> **DATASET CONTENT**
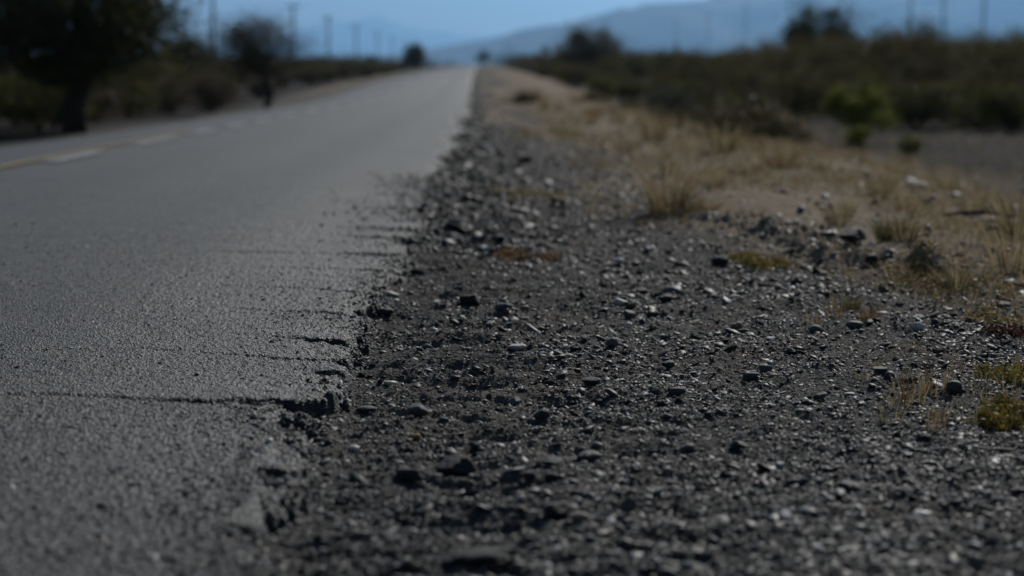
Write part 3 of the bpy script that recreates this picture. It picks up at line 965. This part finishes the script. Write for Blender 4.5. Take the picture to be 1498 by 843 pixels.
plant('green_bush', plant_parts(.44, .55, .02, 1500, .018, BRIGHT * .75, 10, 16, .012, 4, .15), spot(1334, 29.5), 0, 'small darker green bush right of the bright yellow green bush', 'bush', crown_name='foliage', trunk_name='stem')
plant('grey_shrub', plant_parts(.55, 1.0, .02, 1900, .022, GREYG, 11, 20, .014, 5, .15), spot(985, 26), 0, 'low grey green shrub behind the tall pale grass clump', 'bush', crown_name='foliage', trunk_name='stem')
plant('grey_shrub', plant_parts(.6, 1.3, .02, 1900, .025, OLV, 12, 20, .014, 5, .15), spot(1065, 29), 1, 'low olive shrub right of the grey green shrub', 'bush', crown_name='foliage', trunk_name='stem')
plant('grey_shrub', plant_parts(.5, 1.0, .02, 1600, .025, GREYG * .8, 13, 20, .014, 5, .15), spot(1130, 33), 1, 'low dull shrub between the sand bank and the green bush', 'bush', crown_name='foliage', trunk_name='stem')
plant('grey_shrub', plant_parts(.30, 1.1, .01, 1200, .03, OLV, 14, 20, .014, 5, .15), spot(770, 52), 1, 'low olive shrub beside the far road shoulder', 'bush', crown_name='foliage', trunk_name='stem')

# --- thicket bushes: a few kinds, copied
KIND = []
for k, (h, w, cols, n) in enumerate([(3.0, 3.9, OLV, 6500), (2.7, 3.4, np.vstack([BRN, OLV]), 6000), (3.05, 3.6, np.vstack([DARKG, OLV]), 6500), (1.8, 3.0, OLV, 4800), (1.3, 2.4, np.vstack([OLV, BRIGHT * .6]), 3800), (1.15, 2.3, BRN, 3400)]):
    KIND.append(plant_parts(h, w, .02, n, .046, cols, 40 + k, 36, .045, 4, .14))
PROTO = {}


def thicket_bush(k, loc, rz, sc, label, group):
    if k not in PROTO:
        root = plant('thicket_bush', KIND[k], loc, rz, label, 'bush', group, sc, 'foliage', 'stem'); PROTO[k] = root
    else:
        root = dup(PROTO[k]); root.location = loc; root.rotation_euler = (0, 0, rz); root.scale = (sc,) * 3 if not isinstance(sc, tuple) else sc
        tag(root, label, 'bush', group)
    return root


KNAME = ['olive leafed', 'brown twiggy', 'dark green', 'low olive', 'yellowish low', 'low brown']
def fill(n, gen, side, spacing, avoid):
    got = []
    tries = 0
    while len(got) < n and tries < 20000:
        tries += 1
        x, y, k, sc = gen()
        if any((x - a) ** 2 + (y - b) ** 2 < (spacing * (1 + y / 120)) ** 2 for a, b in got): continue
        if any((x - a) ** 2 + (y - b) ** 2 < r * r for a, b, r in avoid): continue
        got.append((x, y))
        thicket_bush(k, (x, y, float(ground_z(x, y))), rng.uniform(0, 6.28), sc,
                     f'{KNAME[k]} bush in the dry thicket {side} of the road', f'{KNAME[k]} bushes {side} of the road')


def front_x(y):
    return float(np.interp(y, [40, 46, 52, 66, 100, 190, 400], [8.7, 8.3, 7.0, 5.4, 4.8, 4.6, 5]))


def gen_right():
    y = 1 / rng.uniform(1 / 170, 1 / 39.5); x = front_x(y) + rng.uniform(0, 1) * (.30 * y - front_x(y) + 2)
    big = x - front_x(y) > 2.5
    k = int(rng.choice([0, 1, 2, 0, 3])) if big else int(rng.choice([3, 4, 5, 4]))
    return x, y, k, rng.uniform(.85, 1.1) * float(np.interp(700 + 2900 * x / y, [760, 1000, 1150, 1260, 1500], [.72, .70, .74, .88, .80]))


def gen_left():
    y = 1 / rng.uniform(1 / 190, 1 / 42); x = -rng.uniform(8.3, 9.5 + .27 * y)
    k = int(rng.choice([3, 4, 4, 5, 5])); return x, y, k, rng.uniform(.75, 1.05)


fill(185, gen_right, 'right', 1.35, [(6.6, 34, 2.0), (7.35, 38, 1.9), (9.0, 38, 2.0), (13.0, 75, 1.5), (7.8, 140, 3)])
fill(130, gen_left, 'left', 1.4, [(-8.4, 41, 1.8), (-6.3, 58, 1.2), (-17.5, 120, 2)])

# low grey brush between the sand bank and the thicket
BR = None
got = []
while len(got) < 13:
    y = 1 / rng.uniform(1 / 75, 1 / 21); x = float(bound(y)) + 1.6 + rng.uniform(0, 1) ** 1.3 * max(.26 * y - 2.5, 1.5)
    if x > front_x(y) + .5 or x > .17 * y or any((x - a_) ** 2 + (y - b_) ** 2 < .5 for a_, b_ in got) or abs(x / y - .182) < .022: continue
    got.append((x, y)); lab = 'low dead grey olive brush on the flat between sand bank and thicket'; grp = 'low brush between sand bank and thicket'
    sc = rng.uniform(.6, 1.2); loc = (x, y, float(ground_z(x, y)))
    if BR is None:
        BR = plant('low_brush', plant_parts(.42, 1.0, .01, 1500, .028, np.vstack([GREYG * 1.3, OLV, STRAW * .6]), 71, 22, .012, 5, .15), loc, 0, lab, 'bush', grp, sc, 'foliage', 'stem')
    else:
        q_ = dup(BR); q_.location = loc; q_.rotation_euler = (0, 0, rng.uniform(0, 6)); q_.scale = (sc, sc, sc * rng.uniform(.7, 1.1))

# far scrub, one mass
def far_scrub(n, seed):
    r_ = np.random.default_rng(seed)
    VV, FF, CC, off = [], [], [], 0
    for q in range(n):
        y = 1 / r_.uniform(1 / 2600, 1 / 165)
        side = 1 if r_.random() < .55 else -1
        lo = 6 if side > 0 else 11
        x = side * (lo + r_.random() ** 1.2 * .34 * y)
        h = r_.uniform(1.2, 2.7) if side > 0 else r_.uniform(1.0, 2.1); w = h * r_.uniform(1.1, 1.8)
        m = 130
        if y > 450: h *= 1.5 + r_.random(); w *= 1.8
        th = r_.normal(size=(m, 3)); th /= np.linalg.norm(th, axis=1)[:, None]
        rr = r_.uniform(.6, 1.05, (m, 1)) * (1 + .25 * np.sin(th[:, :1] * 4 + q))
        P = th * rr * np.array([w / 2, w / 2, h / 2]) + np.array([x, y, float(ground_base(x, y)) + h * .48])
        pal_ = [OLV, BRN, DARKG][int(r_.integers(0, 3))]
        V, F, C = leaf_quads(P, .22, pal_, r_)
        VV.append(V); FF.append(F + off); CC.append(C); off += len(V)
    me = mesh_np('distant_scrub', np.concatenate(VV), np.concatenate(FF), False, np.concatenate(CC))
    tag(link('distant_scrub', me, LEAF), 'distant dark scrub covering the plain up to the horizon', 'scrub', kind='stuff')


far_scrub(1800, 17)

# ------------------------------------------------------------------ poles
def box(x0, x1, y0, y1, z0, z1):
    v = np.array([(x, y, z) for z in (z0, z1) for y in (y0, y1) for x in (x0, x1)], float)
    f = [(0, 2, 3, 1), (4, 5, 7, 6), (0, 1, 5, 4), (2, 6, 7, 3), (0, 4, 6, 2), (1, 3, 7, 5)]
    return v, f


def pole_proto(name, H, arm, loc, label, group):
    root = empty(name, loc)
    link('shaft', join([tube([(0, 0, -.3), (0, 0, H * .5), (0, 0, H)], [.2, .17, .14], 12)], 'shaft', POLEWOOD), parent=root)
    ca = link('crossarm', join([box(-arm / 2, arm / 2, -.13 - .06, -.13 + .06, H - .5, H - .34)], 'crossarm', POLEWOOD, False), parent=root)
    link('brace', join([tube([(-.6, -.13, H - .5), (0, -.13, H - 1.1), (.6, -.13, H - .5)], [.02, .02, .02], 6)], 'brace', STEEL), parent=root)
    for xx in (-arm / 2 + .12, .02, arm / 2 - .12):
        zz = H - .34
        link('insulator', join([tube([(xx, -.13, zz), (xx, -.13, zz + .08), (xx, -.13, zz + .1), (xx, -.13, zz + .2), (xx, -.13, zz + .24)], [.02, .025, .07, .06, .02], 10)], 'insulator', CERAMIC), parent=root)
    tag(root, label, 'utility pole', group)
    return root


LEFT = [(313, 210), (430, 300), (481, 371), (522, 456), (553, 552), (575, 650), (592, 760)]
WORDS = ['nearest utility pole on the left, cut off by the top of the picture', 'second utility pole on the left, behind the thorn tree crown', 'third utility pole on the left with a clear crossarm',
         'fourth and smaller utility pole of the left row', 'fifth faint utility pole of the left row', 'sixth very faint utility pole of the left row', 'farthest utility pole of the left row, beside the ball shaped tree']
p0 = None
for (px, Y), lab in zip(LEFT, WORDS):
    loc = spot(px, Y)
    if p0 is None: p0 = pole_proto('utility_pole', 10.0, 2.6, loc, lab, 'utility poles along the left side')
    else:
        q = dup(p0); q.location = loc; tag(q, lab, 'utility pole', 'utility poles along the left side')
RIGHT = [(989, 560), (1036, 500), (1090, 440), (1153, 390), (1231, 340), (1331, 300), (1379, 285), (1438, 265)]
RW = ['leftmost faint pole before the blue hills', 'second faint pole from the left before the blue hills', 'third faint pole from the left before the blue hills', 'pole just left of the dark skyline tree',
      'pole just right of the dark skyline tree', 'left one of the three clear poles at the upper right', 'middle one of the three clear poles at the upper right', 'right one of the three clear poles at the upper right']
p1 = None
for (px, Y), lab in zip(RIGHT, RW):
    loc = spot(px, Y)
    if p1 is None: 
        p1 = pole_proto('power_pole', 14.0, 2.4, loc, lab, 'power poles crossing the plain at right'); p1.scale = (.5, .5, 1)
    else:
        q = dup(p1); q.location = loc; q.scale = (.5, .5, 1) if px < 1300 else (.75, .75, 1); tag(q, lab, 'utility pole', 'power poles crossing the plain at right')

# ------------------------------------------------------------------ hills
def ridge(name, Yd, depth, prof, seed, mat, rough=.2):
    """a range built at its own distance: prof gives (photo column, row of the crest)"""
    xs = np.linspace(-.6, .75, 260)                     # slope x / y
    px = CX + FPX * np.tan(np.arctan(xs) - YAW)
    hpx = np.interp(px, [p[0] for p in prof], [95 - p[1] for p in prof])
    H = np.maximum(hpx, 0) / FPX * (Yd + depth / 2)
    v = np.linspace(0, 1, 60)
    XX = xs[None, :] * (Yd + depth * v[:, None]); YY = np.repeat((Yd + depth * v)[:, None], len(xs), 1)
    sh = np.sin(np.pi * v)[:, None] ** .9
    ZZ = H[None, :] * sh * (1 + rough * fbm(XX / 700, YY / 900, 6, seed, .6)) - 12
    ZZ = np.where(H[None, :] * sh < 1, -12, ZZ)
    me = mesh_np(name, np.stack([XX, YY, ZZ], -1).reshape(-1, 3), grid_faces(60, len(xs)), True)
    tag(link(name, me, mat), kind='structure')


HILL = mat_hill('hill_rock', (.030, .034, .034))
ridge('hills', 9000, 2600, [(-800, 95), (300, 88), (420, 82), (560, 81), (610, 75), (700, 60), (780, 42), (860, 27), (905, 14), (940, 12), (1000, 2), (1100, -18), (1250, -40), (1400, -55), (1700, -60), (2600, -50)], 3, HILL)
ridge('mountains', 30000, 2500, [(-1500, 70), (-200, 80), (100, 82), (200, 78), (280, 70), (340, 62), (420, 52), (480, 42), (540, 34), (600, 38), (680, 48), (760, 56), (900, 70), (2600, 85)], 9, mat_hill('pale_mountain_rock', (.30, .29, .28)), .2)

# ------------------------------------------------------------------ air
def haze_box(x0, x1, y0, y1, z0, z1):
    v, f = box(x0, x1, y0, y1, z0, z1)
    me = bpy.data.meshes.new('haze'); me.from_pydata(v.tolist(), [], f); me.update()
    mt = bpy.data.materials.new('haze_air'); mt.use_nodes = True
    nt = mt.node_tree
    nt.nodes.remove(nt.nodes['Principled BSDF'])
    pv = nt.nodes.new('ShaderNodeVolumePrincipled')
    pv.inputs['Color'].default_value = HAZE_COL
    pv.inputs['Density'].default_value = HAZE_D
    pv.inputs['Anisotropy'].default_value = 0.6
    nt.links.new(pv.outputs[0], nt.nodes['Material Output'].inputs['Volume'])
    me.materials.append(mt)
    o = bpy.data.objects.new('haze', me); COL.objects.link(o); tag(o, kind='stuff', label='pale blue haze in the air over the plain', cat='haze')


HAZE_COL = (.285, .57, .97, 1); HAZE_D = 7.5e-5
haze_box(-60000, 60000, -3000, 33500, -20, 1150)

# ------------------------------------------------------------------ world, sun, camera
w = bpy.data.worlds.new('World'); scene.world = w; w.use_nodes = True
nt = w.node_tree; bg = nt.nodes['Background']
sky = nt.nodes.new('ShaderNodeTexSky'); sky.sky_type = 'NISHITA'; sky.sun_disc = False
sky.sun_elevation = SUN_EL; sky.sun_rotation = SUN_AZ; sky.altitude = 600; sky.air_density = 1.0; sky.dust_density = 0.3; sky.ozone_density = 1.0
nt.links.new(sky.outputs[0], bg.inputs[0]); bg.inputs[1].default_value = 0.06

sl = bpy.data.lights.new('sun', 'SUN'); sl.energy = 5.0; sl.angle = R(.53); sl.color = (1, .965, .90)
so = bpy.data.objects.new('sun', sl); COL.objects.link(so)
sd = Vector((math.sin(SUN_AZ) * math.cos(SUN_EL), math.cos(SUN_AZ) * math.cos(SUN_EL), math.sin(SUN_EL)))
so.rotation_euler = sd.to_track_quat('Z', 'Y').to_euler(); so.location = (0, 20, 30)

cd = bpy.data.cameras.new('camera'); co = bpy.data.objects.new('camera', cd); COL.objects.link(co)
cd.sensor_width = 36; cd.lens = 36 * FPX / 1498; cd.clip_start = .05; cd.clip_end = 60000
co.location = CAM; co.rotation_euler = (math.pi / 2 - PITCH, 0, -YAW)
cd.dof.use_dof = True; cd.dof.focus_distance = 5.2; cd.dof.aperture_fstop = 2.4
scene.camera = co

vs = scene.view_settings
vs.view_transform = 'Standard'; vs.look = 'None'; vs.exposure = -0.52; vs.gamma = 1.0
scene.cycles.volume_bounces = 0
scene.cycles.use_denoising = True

> **THE REQUEST**
Starting at the line that holds "-50)], 3, HILL)", copy each line exactly and stop after the line that holds "(.30, .29, .28)), .2)".

> **OUTPUT BELOW**
ridge('hills', 9000, 2600, [(-800, 95), (300, 88), (420, 82), (560, 81), (610, 75), (700, 60), (780, 42), (860, 27), (905, 14), (940, 12), (1000, 2), (1100, -18), (1250, -40), (1400, -55), (1700, -60), (2600, -50)], 3, HILL)
ridge('mountains', 30000, 2500, [(-1500, 70), (-200, 80), (100, 82), (200, 78), (280, 70), (340, 62), (420, 52), (480, 42), (540, 34), (600, 38), (680, 48), (760, 56), (900, 70), (2600, 85)], 9, mat_hill('pale_mountain_rock', (.30, .29, .28)), .2)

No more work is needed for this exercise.